Given “The End,” along with the other stories about Kolya, "The Tsar of Love and Techno" seems mis-titled, directing attention to Alexei the mixmaster – unless Marra wants to suggest that Alexei, a student of philology who refers to Babel and Nabokov, is actually responsible for writing all the stories, the whole mixtape of quite different “songs.” This possibility is supported by the language of “The End” which is too rich, too learned, to come from the purported narrator, the spottily educated Kolya. If Alexei has written all the stories, Marra has cleverly ratcheted up his replacement theme, for Alexei has restored in mixed art lives erased or damaged by politics. This meta-level even includes Zakharov because he was known in the 19th century for his portraits of Russians (and, as far as I can tell, never painted the landscape attributed to him in the book).

In "A Constellation of Vital Phenomena," Marra employs what might be called bardic omniscience. The author knows the distant pasts and future fates of his contemporary characters – as if the novelist were a Homer of the Chechens. The point of view he employed was unusual for contemporary fiction but functioned well to bind together seemingly separate lives. By contrast, the stories in "Tsar of Love and Techno" are told from multiple points of view: first-person plural (“Granddaughters”), first-person singular, and third-person objective, all appropriate for their situations. But with the Zakharov painting and some coincidental meetings, Marra tries too hard to unite his disparate materials and replicate something like the connective omniscience of the novel. Fiction by an American about non-English-speaking cultures must avoid stereotypes while establishing concrete authenticity to gain readers’ confidence in the author’s knowledge of unfamiliar others. Although Marra’s individual stories are for the most part persuasive in their realism, he sacrifices some believability in the whole with his desire to create an intricate connect-the-dots form. His artist characters insert figures who don’t belong into Zakharov’s painting. At times, Marra inserts the painting into situations where it belongs only because of the novelist’s fiat.

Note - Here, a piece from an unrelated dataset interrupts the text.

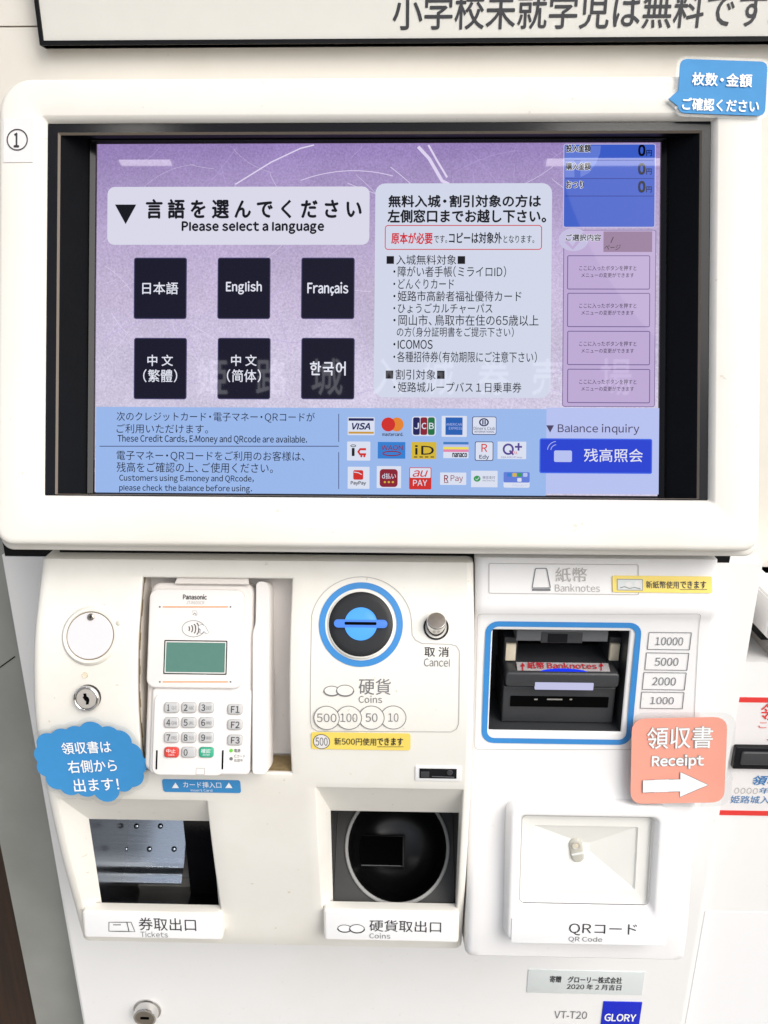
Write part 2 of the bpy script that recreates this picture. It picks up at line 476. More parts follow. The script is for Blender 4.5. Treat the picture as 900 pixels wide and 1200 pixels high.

I happen to have read recently two story sequences like Marra’s – Jay Cantor’s "Forgiving the Angel" and Richard Ford’s "Let Me Be Frank With You." The stories in these books are more consistent in texture and quality than Marra’s, but I again hasten to say that, at barely 30, Marra also has some stories in "The Tsar of Love and Techno" that equal individual works by the older, more experienced fiction sequencers. The title story is impressively specific about the horrors and amusements of brothers growing up with an eccentric father above the Arctic Circle. “Granddaughters” is a tour de force of the plural, communist voice both celebrating and resenting the individual star Galina. “Wolf of White Forest” is a twisty tale of family betrayal passed from one generation to the next. My favorite, “The Grozny Tourist Bureau,” has the combined wit and compassion of the best pages in "A Constellation of Vital Phenomena." Here is Marra’s former museum deputy on his new job as Tourist Bureau chief:

"The central question was how to trick tourists into coming to Grozny voluntarily. For inspiration, I studied pamphlets from the tourist bureaus of other urban hellscapes: Baghdad, Pyongyang, Houston. From them I learned how to be lavishly adjectival, to treat prospective tourists as semiliterate gluttons, and to impute reports of kidnapping, slavery, and terrorism to the slander of foreign provocateurs…. Upon seeing the empty space where an apartment block once stood, I wrote wide and unobstructed skies! I watched jubilantly as a pack of feral dogs chased a man, and wrote unexpected encounters with natural wildlife! The city bazaar hummed with the sales of looted industrial equipment, humanitarian aid rations, and munitions suited for every occasion: unparalleled shopping opportunities at the Grozny bazaar!

I admire the artistic conscience Marra displays in "The Tsar of Love and Techno," his equitableness and commitment to present the dead-end lives of Russians who gained nothing from the Soviet collapse and ended up in Chechnya. I enjoyed seeing characters develop through plots and appreciated some of his formal ingenuity, but I think the collection falls a bit short of "A Constellation of Vital Phenomena." That book didn’t receive the National Book Award but did win a National Book Critics Circle prize for best first book of 2013. Now that Marra has written a companion to the novel and explored the lives of both ruled and rulers in the Caucasus, I hope he will move on to a different subject that will profit equally from his ability – unusual in a writer so young – to imagine others far from their homes and far from his.